« Fais attention à ne pas crever », glisse le chef du convoi, concentré, le long d’un chemin vicinal escarpé de la forêt de Brocéliande. Ce mardi 3 juin 2025, les soldats du feu ne luttent pas contre un vrai brasier. Ils participent à un vaste exercice de simulation d’incendie. « En cas de feu de forêt, nous attaquons les flammes par le flanc gauche, puis par le flanc droit. Ensuite, on adapte notre stratégie selon le vent et la météo », explique le commandant, Franck Le Guay. « Le scénario d’aujourd’hui s’inspire d’un sinistre réel survenu en 1976 dans la même zone. L’objectif est de simuler toutes les phases d’un feu majeur, depuis l’attaque initiale jusqu’à la ligne d’appui destinée à stopper la progression des foyers »,
L’opération, débutée à 9 h 30 et achevée en fin de journée, a mobilisé plus de 200 pompiers venus des quatre départements bretons (Ille-et-Vilaine, Finistère, Côtes-d’Armor, Morbihan). À bord d’une trentaine d’engins spécialisés — CCFM (camion citerne feux de forêt moyens) et CCFS (super citernes) — les équipes ont enchaîné les manœuvres sur un terrain exigeant. L’après-midi a vu plusieurs largages aériens. Un hélicoptère Puma de la Sécurité civile, capable de déverser 4 000 litres toutes les cinq minutes, a effectué plusieurs rotations au-dessus du Val sans retour. Il était appuyé par un Dash, bombardier d’eau lourd. « Cette action nécessite une coordination efficace entre tous les pilotes et le poste de commandement à terre », souligne un pompier.
Cette coordination multiservices est justement ce que tenait à signaler Amaury de Saint-Quentin, préfet de région, venu suivre l’exercice sur place, en présence de Jean-Luc Chenut, président du département. « C’est une opération de niveau régional, à dimension interdépartementale, qui implique les SDIS de quatre départements, la Sécurité civile, l’ONF, la chambre d’agriculture, les agriculteurs eux-mêmes… Tous ces acteurs sont devenus des rouages essentiels dans la lutte contre les feux de forêt. »

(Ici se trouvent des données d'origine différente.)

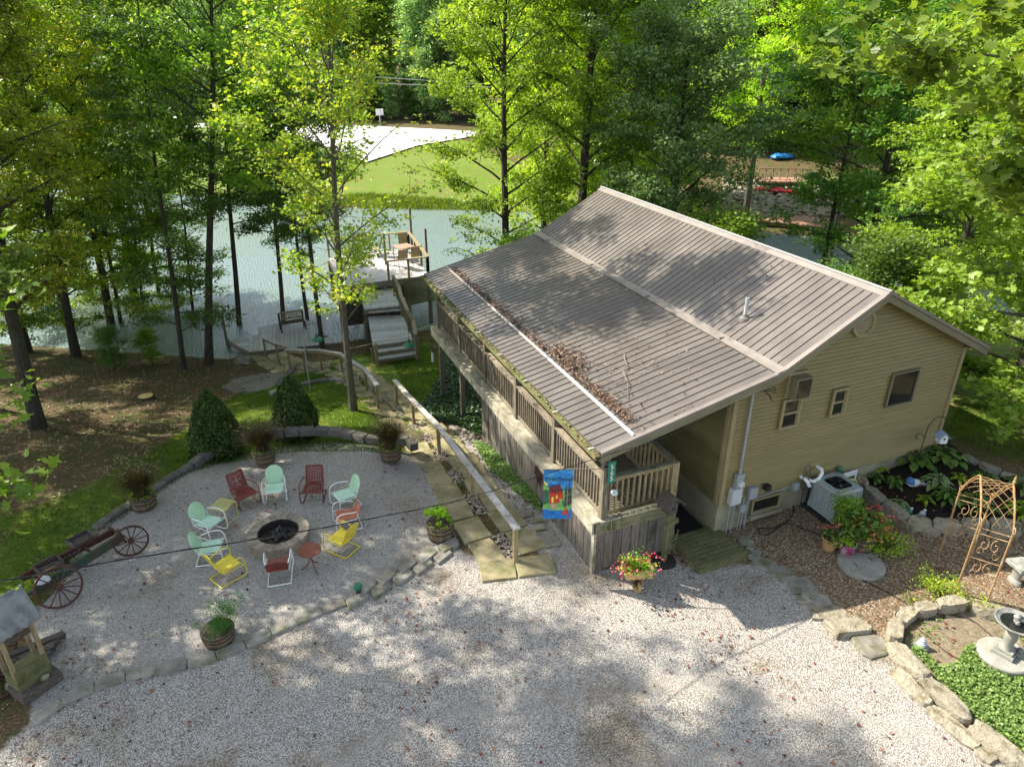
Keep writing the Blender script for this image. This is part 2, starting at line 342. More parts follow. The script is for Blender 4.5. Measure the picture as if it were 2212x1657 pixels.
# leaf tones
M['leaf_green'] = leafmat('green_leaves', [(.055, .115, .012), (.10, .175, .018), (.165, .25, .027), (.25, .33, .04)])
M['leaf_dark'] = leafmat('deep_green_leaves', [(.03, .075, .016), (.055, .115, .022), (.09, .16, .03), (.14, .21, .04)], .42)
M['leaf_oak'] = leafmat('blue_green_oak_leaves', [(.09, .17, .06), (.14, .24, .09), (.21, .32, .13), (.34, .43, .22)], .40, .33)
M['leaf_lime'] = leafmat('lime_leaves', [(.11, .18, .012), (.17, .26, .018), (.24, .33, .025), (.34, .40, .035)], .52)
M['leaf_bright'] = leafmat('bright_green_leaves', [(.07, .13, .015), (.11, .19, .025), (.16, .25, .04), (.22, .30, .06)], .45)
M['leaf_maple'] = leafmat('turning_maple_leaves', [(.13, .23, .025), (.20, .32, .032), (.29, .40, .045), (.41, .46, .06), (.52, .42, .08)], .5, tone=.05)
M['leaf_mixed'] = leafmat('early_autumn_leaves', [(.07, .13, .012), (.13, .20, .018), (.20, .27, .025), (.28, .29, .035), (.33, .24, .03)], .5)
M['leaf_box'] = leafmat('boxwood_leaves', [(.016, .042, .007), (.04, .085, .012), (.085, .15, .022)], .2, .4, 0)
M['leaf_ivy'] = leafmat('ivy_leaves', [(.015, .05, .012), (.03, .08, .018), (.06, .13, .03)], .2, .35, 0)
M['leaf_cover'] = leafmat('clover_cover_leaves', [(.07, .13, .03), (.11, .19, .045), (.17, .26, .07)], .3, .5, 0)
M['leaf_grass'] = leafmat('grass_blades', [(.055, .11, .010), (.09, .16, .014), (.14, .21, .02), (.20, .25, .03)], .4, .6, 0)
M['leaf_purple'] = leafmat('purple_fountain_grass', [(.05, .04, .018), (.11, .06, .035), (.16, .13, .05), (.42, .30, .18)], .35, .6, 0)
M['leaf_fallen'] = leafmat('fallen_leaves', [(.06, .03, .02), (.13, .05, .03), (.22, .10, .05), (.30, .18, .09), (.20, .035, .02)], .1, .7, 0)
M['leaf_roof'] = leafmat('old_brown_leaves', [(.045, .028, .018), (.10, .065, .04), (.20, .14, .09), (.30, .23, .15), (.13, .04, .03)], .05, .8, 0)
M['leaf_hosta'] = leafmat('hosta_leaves', [(.05, .11, .015), (.09, .17, .025), (.15, .23, .05)], .3, .4, .15)
M['leaf_var'] = leafmat('variegated_leaves', [(.08, .15, .04), (.18, .27, .10), (.42, .46, .26)], .25, .45, .1)
M['leaf_basil'] = leafmat('bright_herb_leaves', [(.12, .24, .012), (.20, .34, .02), (.30, .42, .03)], .45, .4, 0)
M['leaf_fern'] = leafmat('feathery_green', [(.03, .09, .015), (.06, .14, .02), (.10, .20, .03)], .35, .6, 0)
M['petal'] = leafmat('red_pink_petals', [(.50, .02, .06), (.65, .06, .10), (.72, .22, .22)], .25, .5, 0)
M['petal_y'] = leafmat('yellow_petals', [(.60, .42, .02), (.75, .55, .04)], .25, .5, 0)
# ------------------------------------------------------------ ground
def poly(*pts): return np.array([T(*p)[:2] for p in pts])
def sdist(P, x, y):
    """signed distance to polygon, positive inside"""
    x = np.asarray(x); y = np.asarray(y); d = np.full(x.shape, 1e9); ins = np.zeros(x.shape, bool); n = len(P)
    for i in range(n):
        a = P[i]; b = P[(i+1) % n]; e = b-a; L = e@e+1e-12
        t = np.clip(((x-a[0])*e[0]+(y-a[1])*e[1])/L, 0, 1)
        d = np.minimum(d, np.hypot(x-a[0]-t*e[0], y-a[1]-t*e[1]))
        cnd = ((a[1] > y) != (b[1] > y)) & (x < (b[0]-a[0])*(y-a[1])/(b[1]-a[1]+1e-12)+a[0]); ins ^= cnd
    return np.where(ins, d, -d)
FRONT = [c('1', 150, 1450), c('1', 210, 1395), c('1', 335, 1330), c('1', 460, 1275), c('1', 585, 1235), c('1', 700, 1215), c('1', 815, 1195), c('1', 935, 1170),
         c('1', 1050, 1130), c('1', 1160, 1080), c('1', 1260, 1030), c('1', 1360, 990), c('2', 1215, 1450), c('2', 1340, 1400), c('2', 1430, 1360), c('2', 1530, 1300),
         c('2', 1640, 1240), c('2', 1760, 1180), c('2', 1870, 1120), c('2', 1990, 1080)]
BACK = [c('1', 440, 560), c('1', 505, 510), c('1', 575, 465), c('1', 640, 430), c('1', 750, 345), c('1', 810, 312), c('1', 880, 283), c('1', 945, 255), c('1', 1015, 232), c('1', 1090, 214),
        c('1', 1155, 198), c('2', 690, 382), c('2', 790, 372), c('2', 880, 362), c('2', 980, 350), c('2', 1085, 342), c('2', 1185, 341), c('2', 1285, 346), c('2', 1380, 357), c('2', 1470, 372),
        c('2', 1560, 395), c('2', 1650, 420), c('2', 1700, 460)]
P_PATIO = poly(*(FRONT + [c('2', 1960, 900), c('2', 1880, 680), c('2', 1780, 520)] + BACK[::-1] + [c('1', 330, 700), c('1', 200, 900), c('8', 200, 420), (60, 1290), (60, 1520)]))
P_DRIVE = poly((-350, 1900), *FRONT, (1055, 1225), (1075, 1260), (1178, 1218), (1125, 1140), (1060, 1050), (1005, 965), (960, 905), (975, 880), (1010, 920), (1060, 985), (1130, 1060),
               (1298, 1232), (1440, 1195), (1500, 1235), c('7', 250, 330), c('7', 450, 430), c('7', 620, 600), c('7', 760, 700), c('7', 870, 830), c('7', 1000, 900), c('7', 1110, 900), c('7', 1180, 1040),
               c('7', 1400, 1330), c('7', 1640, 1480), c('7', 1900, 1657), (2500, 1900), (1106, 2600))
P_MULCH = poly((1440, 1190), (1480, 1100), (1570, 1105), (1700, 1020), (1850, 960), c('D', 850, 790), c('D', 1010, 1050), c('D', 1160, 1150), c('D', 1864, 1180), (2500, 1150), (2500, 1500), (2212, 1350),
               c('7', 1650, 640), c('7', 1350, 680), c('7', 1180, 760), c('7', 1100, 900), c('7', 1000, 900), c('7', 870, 830), c('7', 760, 700), c('7', 620, 600), c('7', 450, 430), c('7', 250, 330), (1500, 1235))
P_SOIL = poly(c('D', 820, 760), c('D', 1050, 690), c('D', 1360, 570), c('D', 1500, 690), c('D', 1700, 770), c('D', 1864, 850), (2500, 1120), (2500, 1160), c('D', 1864, 1165), c('D', 1400, 1150), c('D', 1160, 1130), c('D', 1010, 1030))
P_BED = poly(c('7', 1200, 870), c('7', 1280, 730), c('7', 1420, 690), c('7', 1650, 650), c('7', 1996, 760), (2500, 1450), (2500, 1900), c('7', 1990, 1640), c('7', 1660, 1400), c('7', 1440, 1240), c('7', 1290, 1040))
P_LAWN = poly(c('1', 0, 1000), (-200, 1300), (-200, 1130), (60, 1100), (200, 1055), (310, 990), (420, 915), (520, 850), (610, 800), (760, 770), (900, 740), (960, 760), (935, 850), (925, 900), (880, 960), (850, 990), (640, 975), (480, 1000), (330, 1070), (215, 1150), (100, 1290))
P_PAD = poly(c('N', 60, 1420), c('N', 420, 1520), c('N', 860, 1420), c('N', 1100, 1180), c('N', 760, 1170), c('N', 250, 1270))
P_WALK = poly((1178, 1218), (1075, 1262), (1020, 1160), (960, 1040), (900, 970), (860, 930), (820, 850), (760, 800), (700, 790), (620, 820), (560, 780), (535, 755), (570, 745), (700, 775), (780, 765), (850, 790), (880, 850), (945, 920), (1030, 1010), (1110, 1120))
def axis(lo, hi, a, b, st, g):
    mid = list(np.arange(a, b+1e-6, st)); r = []; s_ = st; x = mid[-1]
    while x < hi: s_ *= g; x += s_; r.append(x)
    l = []; s_ = st; x = a
    while x > lo: s_ *= g; x -= s_; l.append(x)
    return np.array(l[::-1]+mid+r)
XS = axis(-160, 170, -9, 19.5, .125, 1.07); YS = axis(-14, 320, 3, 27, .125, 1.05)
GX, GY = np.meshgrid(XS, YS); GZ = terrain(GX, GY)
rng = np.random.default_rng(5)
def smooth_noise(x, y, s, seed):
    r_ = np.random.default_rng(seed); v = np.zeros(x.shape)
    for k in range(5):
        a = r_.uniform(0, 2*pi); f = s*(1+k*.7); v += np.sin(x*cos(a)*f+y*sin(a)*f+r_.uniform(0, 6))/(1+k*.5)
    return v/3
near = np.exp(-((GX-5)**2+(GY-10)**2)/900)
GZ = GZ + .012*smooth_noise(GX, GY, 3.1, 1)*near
LAWNY = (GX > 4) & (GY > 26)
SD = {k: np.clip(sdist(P, GX, GY), -1.5, 1.5) for k, P in dict(patio=P_PATIO, drive=P_DRIVE, mulch=P_MULCH, soil=P_SOIL, bed=P_BED, grass=P_LAWN, pad=P_PAD).items()}
dF = GY - np.interp(GX, *_YF)
SD['grass'] = np.maximum(SD['grass'], np.clip(np.minimum(dF-.6, np.where(GX > 30, -1, 46-dF)), -1.5, 1.5))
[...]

Depuis trois ans, ce type d’entraînement est organisé chaque année dans un département breton différent. « Nous avons tiré les enseignements des grands brasiers de 2022. Ces exercices sont indispensables pour tester, avant l’été, notre capacité à réagir ensemble, à faire monter en puissance un dispositif, et à intégrer les renforts aériens et terrestres », rappelle le préfet. Durant cette manœuvre, l’importance de la communication sur le terrain a été mise à rude épreuve. « Ce massif n’est pas réputé pour sa couverture réseau. Chaque acteur a ses propres systèmes de diffusion, mais il est impératif qu’ils puissent interagir entre eux. C’est ce que nous éprouvons aujourd’hui », explique-t-il. Historiquement, la Bretagne était peu touchée par les feux de forêt. Mais ce n’est plus le cas. « Le changement climatique fait évoluer notre réalité. Nous commençons à placer certaines communes en vigilance, car les tensions sur la ressource en eau deviennent concrètes. Nous ne sommes plus à l’abri », avertit Amaury de Saint-Quentin.